The issue I’m drawing attention to here has nothing to do with Israel and Gaza. My point, as I’ve argued before, is that all the fuss and spilled ink about free speech on campus has nothing to do with the principle of free speech. Rather, it is a right-wing propaganda strategy, funded by right-wing money and furnished with lipstick by right-wing think tanks. Its purpose is to weaken the standing of America’s universities and to advance the right-wing project of corporatization and right-wing control of education. This propaganda has been very effective, partly because so many well-meaning people who actually do care about free speech have fallen for the lie that it contains — that the right actually cares about the principle of free speech. For the right, it’s the perfect disguise for what they want to do to American education (and what they are already doing, in the states where they have the power to do it).

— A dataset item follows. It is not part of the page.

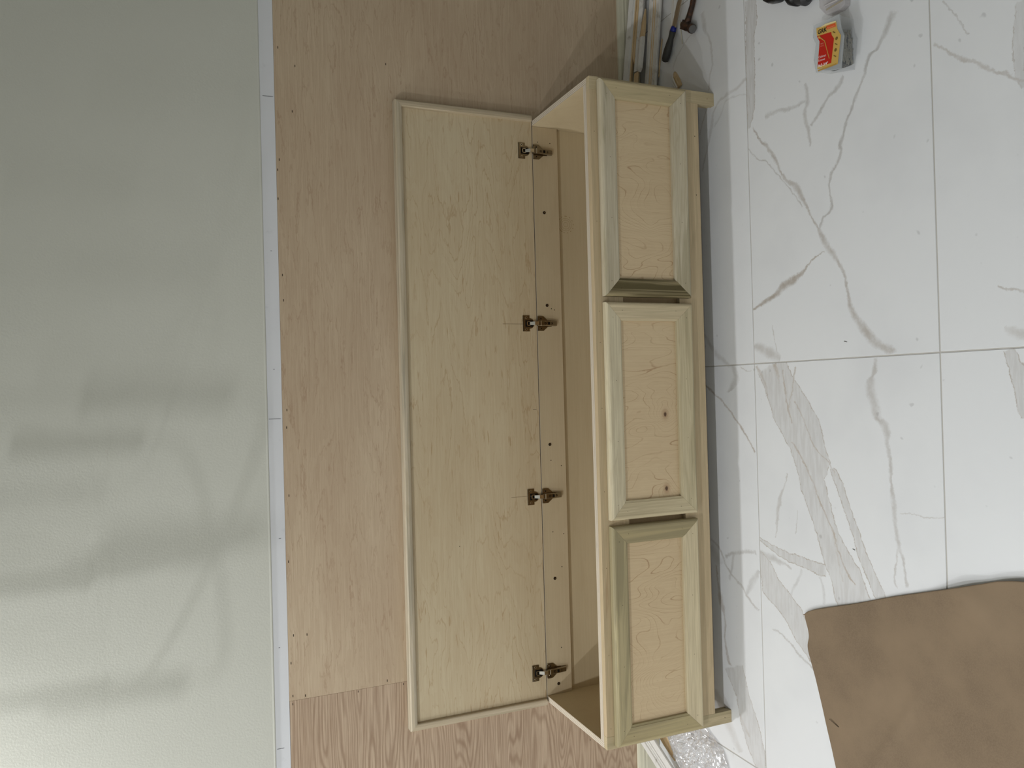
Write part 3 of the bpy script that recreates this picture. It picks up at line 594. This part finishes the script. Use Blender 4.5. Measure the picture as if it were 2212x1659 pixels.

Now right-wingers have a university president’s head on a platter. They hope to have two more, and soon. They hope to also get the heads of the presidents of Harvard and MIT.

So far, I’ve seen only one piece in the media that saw through the lie (though only partly). That is in the Washington Post, “Republicans say they believe in free speech. Except when it comes to Israel.” I say “partly” because I don’t think it’s Israel that makes the difference. I think what makes the difference is whether speech serves, or opposes, right-wing power.

Why did Magill walk into the trap? I can only guess. But my guess would be that she was thinking in principles, and like a lawyer, but that she’s fatally naive on the matter of persuasion and propaganda.

Update 1:

Here’s a fine example of how right-wing interests use the media and how the media fall for it. The headline in the New York Times this afternoon is “Are academics best suited to lead big schools?” The idea is that maybe academics are not qualified to run academia! Who might be qualified, then? We know their answer to that, of course: political figures and our corporate masters.

Update 2:

Paul Krugman writes about this issue in his column for Dec. 15, 2023: “The Biggest Threat to America’s Universities.”

Update 3:

Here’s an example of how eager Republicans are to put money men in charge of universities: “Lee Roberts, former McCrory budget director, to serve as interim UNC chancellor.” Pat McCrory was a Republican governor of North Carolina. Roberts was appointed to the university’s board of governors by the state senate, which is controlled by Republicans. As the story in the Raleigh newspaper points out, Roberts has no experience in university administration. It’s all about money. What’s to stop university chancellors who are academics from choosing university vice presidents who’ll deal with money issues? Money rules, and the money men will do everything they can to accelerate the corporatization of universites.


  1. Chenda wrote:

    It’s disturbingly like McCarthy and HUAC hearings isn’t it ?

    Monday, December 11, 2023 at 2:22 pm | Permalink
  2. daltoni wrote:

    Hi Chenda… They are the same people, yes. I know some of them well. My own congressperson, Rep. Virginia Foxx of North Carolina’s 5th congressional district, is chair of the “education” committee that held that hearing. Education is the very last thing Foxx is interested in. She has done quite a lot, actually, to support for-profit as opposed to public education.